The Chairman PTA told the committee that Google had displayed warning for 848 blasphemous pages as identified by the government of Pakistan and such warning had yet to be displayed for 65 such pages.
Senator Mushahid Hussain Syed said that banning of YouTube was not the exact answer. He said, “We live in the 21st century. It is a globalized word and this censorship was not the answer as You Tube was a source of information as well as entertainment.” Senator Farhatullah Babar proposed to lift the ban on the site in the light of the technical facts before the committee decided that it would bring a resolution in the House and write to the government to lift ban on it Dr Shah suggested that the government should take on board all the religious parties before moving a resolution in the House and recommending the government in this connection.

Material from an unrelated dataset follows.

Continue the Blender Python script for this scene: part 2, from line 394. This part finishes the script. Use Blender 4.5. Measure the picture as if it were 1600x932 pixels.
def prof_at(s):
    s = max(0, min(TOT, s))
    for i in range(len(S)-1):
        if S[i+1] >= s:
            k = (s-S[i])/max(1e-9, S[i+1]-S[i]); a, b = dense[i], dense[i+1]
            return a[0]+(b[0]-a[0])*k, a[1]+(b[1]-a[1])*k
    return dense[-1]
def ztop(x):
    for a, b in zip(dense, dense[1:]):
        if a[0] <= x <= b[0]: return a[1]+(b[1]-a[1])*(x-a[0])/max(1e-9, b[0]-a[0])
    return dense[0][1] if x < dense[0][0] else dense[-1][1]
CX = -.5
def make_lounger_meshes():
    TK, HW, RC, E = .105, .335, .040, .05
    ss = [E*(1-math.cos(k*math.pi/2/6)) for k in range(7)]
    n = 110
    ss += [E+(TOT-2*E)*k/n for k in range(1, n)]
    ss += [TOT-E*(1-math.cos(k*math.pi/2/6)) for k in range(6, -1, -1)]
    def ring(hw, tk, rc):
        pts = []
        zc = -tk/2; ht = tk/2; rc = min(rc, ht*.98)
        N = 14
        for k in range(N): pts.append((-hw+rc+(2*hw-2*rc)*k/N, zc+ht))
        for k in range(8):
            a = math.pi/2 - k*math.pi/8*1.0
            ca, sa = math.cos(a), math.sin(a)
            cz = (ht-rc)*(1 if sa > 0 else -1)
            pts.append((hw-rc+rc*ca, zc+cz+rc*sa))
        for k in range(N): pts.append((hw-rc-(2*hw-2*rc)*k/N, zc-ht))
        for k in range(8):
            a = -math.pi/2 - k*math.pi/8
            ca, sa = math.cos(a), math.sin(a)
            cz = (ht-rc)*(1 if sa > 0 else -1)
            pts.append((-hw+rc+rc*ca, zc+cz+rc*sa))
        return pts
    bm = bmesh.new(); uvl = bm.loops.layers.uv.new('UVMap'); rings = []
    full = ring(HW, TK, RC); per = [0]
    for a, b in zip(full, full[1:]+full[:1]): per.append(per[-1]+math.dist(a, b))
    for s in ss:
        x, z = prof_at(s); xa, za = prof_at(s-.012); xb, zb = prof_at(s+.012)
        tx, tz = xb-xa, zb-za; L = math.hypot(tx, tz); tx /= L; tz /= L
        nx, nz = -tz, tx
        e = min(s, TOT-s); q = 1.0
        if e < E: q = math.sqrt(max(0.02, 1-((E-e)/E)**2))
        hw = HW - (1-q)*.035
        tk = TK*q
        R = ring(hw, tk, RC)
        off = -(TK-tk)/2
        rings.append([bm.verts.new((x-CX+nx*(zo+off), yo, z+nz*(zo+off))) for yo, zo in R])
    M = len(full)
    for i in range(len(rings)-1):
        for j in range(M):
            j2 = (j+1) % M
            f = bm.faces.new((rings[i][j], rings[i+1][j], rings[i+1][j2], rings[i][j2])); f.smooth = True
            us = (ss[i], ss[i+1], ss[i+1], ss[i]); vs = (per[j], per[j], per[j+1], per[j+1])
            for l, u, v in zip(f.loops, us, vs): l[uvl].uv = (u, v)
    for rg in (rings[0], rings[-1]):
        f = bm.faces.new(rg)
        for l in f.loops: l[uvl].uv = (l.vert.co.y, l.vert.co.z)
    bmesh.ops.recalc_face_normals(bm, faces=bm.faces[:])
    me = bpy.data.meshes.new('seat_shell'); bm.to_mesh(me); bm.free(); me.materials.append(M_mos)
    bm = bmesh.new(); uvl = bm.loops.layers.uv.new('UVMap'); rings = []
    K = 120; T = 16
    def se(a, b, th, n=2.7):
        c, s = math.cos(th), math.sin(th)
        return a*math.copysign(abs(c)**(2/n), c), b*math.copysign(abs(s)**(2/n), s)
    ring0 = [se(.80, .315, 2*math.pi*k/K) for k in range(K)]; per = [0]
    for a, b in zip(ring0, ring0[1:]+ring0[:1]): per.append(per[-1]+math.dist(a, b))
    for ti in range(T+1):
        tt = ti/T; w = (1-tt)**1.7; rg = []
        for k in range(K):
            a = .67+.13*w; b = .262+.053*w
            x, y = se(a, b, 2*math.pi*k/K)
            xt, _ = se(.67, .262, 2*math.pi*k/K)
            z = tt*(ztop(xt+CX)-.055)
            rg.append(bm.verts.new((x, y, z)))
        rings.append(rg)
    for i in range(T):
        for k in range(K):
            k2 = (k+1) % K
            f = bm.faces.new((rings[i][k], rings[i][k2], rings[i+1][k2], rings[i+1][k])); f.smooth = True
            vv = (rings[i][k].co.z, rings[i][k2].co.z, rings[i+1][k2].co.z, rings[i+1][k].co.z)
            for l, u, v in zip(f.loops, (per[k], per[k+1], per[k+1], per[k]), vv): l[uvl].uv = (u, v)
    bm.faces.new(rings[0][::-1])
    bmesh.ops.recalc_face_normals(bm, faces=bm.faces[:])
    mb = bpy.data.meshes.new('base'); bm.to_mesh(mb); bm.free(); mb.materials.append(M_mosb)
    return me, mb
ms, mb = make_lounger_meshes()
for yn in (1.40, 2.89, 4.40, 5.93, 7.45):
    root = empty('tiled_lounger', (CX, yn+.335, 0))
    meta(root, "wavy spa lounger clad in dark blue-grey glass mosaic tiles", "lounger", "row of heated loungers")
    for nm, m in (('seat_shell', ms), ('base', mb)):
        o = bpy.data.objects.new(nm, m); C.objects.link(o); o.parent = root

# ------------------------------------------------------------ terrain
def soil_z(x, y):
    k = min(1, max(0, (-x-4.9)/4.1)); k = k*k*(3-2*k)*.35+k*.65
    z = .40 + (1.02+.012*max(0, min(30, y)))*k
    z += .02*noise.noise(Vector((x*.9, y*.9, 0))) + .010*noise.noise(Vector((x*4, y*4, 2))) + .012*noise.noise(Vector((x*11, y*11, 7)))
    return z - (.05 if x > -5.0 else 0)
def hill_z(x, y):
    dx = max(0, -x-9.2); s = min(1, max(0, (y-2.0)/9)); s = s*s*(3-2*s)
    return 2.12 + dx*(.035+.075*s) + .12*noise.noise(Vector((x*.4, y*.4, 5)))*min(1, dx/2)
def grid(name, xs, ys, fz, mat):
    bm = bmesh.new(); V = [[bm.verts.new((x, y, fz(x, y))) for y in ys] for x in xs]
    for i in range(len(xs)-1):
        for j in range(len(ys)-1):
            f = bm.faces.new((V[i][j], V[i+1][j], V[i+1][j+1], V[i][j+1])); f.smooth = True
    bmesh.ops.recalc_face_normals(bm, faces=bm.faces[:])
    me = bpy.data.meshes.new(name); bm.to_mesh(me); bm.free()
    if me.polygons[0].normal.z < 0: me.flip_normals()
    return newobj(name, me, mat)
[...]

The meeting decided to form a sub-committee headed by Senator Farhatullah Babar and including Sehar Kamran and Surriya Amiruddin that would visit district Khuzdar of Balochistan and probe the issue of discovery of mass graves in the area. The meeting also said that a public hearing of Voice for Baloch Missing Persons (VBMP), which was holding a long march for the recovery of their enforced disappearances, would be held in the capital upon their arrival here.
Tariq Lodhi, Director General (DG) of the National Crisis Management Cell (NCMC) of Ministry of Interior, told the meeting that as many as 13 proscribed organizations were operating in Balochstan and a number of foreign agencies were providing them help. He said that the number of missing persons as claimed by the people of Balochistan had now reduced to less than hundred.
Khattak remarked that denial was not the solution and they would go to the bottom line to probe the issue of mass graves in Khuzdar. The meeting condemned that no one from the Federal Interior Ministry visited the area of Khuzdar and it was only relying upon the information provided by provincial home ministry.
The committee also decided to visit Karachi to see whether police and other law enforcement agencies were committing any human rights violations there in the on-going targeted operation in the metropolitan city after Senator Nasreen Jalil of MQM raised hue and cry over the torture and extra judicial killings of her party wrokers. The committee stressed that a legislation already recommended in its report presented to the House was necessary to stop extra judicial killing and the phenomenon of missing persons. It recommended its earlier demand fro the formation of oversight committee for Karachi Operation should be implemented.
The meeting showed its apprehension for the increasing number of Taliban in Karachi and a news report saying that the outlawed TTP dominated 30 percent area of the city. Chairman committee said that the government had failed to give a comprehensive national security policy till yet and was busy in just ‘fire fighting to deal with the menace of terrorism.
The Committee kept pending the issue of the death of a young Christian in the police lock up in the jurisdiction of Islamabad Police till the final report of the chemical examiner. SSP Islamabad Dr Rizwan told the police that a murder case had been registered against three persons including two police officials, however a judicial inquiry recommended that it was a suicide case. The committee also decided that it would visit Gilgit Baltistan in next months to assess the situation of the area including the situation of human rights saying that the future of Pakistan lied in Gilgit Baltistan. The committee had taken up the issues of human rights violations in the areas and prevalence of an oppressive atmosphere there. The committee was informed that GB had the potential of generating 28000-megawatt hydropower.